Lowder, who just completed his junior season, was not highly recruited out of Albemarle, N.C., and was a late signee to Wake. He is listed at 6-foot-2, 200 pounds and considers himself undersized.
“I guess you could call me a late bloomer,” he said. “I wasn’t great in high school. I was an undersized kid, I’m still kind of small. But I put on some weight and kind of came onto the scene later than some of my other peers. It’s just a testament to some hard work that was put in and the program that we had at Wake.”
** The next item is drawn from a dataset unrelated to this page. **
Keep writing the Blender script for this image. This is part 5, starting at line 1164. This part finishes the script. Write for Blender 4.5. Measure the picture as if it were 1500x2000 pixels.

Lowder’s fastball sits in the mid-90s, and he keeps hitters off balance with a mid-80s changeup. The reviews by scouts and draft analysts see him as a polished pitcher for his age and as someone who learned to be a pitcher before the velocity improved to a first-round level.
“I didn’t throw very hard in high school, but I always got outs,” he said. “I had to find ways to pitch, I had to find ways to win.
“What I’m most proud of is just the command I have for all my pitches. I know that’s why most people think that I’m polished and not much can get better, but I think shapes and everything can obviously always improve. There’s a million ways you can get better in this game.”
Lowder said a lot of his pre-draft conversation with the Reds was about how he became a late bloomer.
“They wanted to talk about the evolution of my career, learn more about me, how I am as a pitcher, how my brain works a little bit,” he said.
Lowder said he wants to get stronger as he works on pitching in the Reds’ minor-league system.
“I’m really excited to get into the developmental system within professional baseball,” he said. “I know I came from a background of it already a little bit, but I feel like no matter how nice the Wake Forest pitching lab is, still you’re taking that next step in professional baseball. You can’t beat it.”
Floyd, also 6-2, 200, pitched in the College World Series and struck out 17 in one start.
With the No. 43 overall pick and the fourth pick of the second round, the Reds selected shortstop Sammy Stafura of Walter Panas High School in Cortland, New York. Stafura, 6-0, 188, made a college commitment to play at Clemson.
Rounds 3-10 were held Monday and rounds 11-20 are on Tuesday.